EXERCISE: Your task is to copy a single run of lines that starts at the line with "Continue the Blender" and stops at the line with "return root", keeping both ends. Copy nothing else.
— begin ITEMS —
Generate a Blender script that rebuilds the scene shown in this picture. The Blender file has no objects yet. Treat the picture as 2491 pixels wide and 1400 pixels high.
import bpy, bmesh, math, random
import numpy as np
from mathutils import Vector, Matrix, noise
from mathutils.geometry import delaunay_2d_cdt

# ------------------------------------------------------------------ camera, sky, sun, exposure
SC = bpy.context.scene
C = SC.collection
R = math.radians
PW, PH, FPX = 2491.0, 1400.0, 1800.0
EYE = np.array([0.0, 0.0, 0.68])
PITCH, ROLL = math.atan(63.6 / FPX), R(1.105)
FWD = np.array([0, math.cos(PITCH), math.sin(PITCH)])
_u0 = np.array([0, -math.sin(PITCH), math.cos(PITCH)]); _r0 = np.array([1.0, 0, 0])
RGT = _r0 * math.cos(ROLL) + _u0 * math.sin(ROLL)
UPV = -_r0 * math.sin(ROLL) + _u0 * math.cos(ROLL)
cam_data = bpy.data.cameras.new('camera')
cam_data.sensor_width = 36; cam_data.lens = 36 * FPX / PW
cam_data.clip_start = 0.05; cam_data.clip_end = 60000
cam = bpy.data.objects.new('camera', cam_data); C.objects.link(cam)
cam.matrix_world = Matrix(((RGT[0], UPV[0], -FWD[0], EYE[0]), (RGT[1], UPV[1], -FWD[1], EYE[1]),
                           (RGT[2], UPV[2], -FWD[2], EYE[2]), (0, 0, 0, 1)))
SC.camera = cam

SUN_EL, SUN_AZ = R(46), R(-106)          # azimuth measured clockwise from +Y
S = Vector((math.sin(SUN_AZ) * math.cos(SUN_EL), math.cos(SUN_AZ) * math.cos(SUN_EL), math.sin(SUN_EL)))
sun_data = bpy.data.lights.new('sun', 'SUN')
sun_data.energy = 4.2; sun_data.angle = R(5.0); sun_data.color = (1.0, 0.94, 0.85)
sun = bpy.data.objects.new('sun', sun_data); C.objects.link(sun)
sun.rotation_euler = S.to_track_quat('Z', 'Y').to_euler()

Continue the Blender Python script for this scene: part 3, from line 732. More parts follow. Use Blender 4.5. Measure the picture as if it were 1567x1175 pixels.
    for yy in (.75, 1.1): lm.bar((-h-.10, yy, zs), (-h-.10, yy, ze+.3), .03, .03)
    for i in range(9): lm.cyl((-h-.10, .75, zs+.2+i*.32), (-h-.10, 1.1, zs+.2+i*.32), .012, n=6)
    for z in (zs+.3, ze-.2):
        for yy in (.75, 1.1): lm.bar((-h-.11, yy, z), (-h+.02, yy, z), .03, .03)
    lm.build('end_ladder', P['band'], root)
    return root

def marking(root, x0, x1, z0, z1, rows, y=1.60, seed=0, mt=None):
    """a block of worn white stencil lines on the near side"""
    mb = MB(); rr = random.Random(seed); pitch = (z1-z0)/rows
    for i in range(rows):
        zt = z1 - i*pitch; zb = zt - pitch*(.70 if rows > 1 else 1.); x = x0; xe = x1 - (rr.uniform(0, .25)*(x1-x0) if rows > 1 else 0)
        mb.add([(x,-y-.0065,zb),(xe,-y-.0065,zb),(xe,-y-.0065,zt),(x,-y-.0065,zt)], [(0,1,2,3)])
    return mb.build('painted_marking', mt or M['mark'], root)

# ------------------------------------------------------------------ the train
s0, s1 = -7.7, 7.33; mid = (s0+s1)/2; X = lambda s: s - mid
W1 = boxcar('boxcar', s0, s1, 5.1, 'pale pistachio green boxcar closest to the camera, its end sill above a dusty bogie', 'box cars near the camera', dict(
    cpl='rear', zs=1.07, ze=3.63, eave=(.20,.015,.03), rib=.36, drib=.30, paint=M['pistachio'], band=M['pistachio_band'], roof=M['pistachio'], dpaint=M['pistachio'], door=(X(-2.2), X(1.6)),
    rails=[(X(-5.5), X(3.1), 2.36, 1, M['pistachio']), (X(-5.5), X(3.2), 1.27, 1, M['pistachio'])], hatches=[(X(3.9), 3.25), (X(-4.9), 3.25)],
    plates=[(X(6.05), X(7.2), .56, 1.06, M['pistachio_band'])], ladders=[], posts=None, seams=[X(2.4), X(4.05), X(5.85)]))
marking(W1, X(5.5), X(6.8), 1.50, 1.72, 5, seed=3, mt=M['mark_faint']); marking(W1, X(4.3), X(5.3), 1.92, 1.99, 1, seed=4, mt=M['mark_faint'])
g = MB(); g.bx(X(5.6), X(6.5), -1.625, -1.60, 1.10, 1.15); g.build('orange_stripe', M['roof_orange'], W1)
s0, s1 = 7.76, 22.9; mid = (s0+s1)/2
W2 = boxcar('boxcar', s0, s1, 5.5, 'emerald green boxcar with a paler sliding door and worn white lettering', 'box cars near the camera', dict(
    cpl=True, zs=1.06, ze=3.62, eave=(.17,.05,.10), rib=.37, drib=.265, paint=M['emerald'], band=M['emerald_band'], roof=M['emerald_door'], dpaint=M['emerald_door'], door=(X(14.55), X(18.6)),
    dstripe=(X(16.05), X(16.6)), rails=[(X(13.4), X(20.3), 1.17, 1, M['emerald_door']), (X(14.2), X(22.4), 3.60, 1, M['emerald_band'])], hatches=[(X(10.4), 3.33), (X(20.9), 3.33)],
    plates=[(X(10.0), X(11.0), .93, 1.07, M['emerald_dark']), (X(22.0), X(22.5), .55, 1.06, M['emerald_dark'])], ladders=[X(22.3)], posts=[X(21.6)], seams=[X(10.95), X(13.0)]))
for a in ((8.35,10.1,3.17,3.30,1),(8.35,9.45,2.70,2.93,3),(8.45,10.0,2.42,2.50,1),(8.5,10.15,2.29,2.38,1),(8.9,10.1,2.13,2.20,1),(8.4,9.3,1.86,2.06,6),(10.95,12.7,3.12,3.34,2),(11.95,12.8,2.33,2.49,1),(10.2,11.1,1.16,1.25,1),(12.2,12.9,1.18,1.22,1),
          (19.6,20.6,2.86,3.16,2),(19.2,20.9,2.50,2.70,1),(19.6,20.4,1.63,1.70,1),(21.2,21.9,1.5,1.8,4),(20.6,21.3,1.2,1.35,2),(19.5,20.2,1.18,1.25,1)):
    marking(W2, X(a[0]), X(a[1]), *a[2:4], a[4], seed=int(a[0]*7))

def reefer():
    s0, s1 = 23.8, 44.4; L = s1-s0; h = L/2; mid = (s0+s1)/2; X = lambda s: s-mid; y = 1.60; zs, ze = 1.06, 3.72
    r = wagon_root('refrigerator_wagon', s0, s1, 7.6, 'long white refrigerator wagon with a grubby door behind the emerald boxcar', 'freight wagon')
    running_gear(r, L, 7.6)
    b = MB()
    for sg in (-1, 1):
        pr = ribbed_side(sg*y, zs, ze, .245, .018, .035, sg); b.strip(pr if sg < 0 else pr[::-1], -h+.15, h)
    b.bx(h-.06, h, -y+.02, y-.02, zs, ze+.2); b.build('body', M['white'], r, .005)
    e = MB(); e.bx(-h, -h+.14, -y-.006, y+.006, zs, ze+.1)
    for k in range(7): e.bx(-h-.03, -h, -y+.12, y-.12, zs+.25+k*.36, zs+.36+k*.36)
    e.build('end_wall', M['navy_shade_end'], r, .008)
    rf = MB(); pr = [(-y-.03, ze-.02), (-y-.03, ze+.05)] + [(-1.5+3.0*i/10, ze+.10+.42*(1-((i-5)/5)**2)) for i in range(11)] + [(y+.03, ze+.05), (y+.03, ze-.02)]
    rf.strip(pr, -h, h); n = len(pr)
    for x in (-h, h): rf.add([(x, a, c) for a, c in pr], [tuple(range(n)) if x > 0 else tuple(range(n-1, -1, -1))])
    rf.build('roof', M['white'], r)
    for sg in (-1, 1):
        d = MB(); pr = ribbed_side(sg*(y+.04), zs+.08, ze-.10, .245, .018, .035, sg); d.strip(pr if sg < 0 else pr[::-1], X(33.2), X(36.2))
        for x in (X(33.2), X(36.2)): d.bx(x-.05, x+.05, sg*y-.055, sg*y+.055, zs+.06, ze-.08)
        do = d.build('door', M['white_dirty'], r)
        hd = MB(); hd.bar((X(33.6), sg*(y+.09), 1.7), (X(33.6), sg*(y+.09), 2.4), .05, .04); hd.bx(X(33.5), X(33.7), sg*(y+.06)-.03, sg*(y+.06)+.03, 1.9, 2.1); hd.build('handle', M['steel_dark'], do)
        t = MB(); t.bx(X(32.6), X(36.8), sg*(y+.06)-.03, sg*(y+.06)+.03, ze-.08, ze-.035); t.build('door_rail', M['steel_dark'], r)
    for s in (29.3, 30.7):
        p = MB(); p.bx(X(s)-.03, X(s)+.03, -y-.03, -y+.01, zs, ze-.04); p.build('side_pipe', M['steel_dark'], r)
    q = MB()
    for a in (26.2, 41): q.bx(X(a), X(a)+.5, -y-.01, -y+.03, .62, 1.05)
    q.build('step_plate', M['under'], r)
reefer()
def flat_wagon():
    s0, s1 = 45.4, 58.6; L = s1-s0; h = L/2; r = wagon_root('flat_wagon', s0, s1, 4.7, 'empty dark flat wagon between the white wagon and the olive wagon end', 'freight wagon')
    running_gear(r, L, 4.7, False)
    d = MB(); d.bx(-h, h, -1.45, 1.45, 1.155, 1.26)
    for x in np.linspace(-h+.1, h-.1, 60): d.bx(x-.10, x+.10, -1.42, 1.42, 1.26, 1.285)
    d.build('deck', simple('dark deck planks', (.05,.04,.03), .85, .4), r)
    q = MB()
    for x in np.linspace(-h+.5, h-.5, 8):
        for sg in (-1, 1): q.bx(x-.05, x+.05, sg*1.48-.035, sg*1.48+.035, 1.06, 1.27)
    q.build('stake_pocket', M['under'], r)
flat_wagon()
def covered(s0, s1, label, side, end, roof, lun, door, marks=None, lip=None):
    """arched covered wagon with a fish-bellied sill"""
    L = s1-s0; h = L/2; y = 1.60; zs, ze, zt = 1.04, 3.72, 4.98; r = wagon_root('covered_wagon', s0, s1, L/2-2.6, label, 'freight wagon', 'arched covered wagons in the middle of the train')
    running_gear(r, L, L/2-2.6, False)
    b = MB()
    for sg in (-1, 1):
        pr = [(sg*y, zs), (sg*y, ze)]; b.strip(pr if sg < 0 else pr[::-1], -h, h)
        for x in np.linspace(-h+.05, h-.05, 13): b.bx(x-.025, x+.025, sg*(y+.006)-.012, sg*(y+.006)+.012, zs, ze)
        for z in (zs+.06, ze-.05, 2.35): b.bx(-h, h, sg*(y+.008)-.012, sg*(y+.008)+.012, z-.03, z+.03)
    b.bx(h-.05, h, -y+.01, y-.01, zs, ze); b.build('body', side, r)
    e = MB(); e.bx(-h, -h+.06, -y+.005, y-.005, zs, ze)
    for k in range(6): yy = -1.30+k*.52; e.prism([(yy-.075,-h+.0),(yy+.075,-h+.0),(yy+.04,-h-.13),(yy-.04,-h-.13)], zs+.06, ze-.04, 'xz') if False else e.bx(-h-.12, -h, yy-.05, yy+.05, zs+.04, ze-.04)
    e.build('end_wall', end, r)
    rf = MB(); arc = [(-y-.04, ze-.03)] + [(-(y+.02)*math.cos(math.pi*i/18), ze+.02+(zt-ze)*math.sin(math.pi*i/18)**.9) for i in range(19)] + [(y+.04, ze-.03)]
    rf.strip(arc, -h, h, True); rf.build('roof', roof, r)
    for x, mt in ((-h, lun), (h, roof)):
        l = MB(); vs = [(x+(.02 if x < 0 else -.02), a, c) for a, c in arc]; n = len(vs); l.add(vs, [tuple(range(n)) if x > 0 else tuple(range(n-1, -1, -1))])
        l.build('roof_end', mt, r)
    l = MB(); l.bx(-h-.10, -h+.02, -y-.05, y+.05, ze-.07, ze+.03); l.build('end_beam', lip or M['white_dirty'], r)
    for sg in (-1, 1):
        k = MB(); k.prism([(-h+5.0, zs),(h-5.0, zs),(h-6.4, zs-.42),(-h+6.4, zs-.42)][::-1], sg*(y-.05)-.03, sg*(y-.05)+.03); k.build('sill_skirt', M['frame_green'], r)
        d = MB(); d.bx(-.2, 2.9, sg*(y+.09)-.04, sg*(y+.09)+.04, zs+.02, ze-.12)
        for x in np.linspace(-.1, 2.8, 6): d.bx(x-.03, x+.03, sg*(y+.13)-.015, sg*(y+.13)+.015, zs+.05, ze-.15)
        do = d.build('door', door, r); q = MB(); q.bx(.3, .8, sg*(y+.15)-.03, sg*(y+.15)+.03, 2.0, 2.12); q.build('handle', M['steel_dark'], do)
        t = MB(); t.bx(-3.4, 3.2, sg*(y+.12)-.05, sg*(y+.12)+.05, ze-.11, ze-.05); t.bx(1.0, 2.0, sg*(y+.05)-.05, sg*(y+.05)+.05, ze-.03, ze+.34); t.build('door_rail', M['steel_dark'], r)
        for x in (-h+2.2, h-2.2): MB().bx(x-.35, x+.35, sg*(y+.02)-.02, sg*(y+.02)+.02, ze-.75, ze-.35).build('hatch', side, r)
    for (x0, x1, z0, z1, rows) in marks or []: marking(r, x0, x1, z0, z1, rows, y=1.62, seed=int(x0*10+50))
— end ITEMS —
THE RESULT:
Continue the Blender Python script for this scene: part 3, from line 732. More parts follow. Use Blender 4.5. Measure the picture as if it were 1567x1175 pixels.
    for yy in (.75, 1.1): lm.bar((-h-.10, yy, zs), (-h-.10, yy, ze+.3), .03, .03)
    for i in range(9): lm.cyl((-h-.10, .75, zs+.2+i*.32), (-h-.10, 1.1, zs+.2+i*.32), .012, n=6)
    for z in (zs+.3, ze-.2):
        for yy in (.75, 1.1): lm.bar((-h-.11, yy, z), (-h+.02, yy, z), .03, .03)
    lm.build('end_ladder', P['band'], root)
    return root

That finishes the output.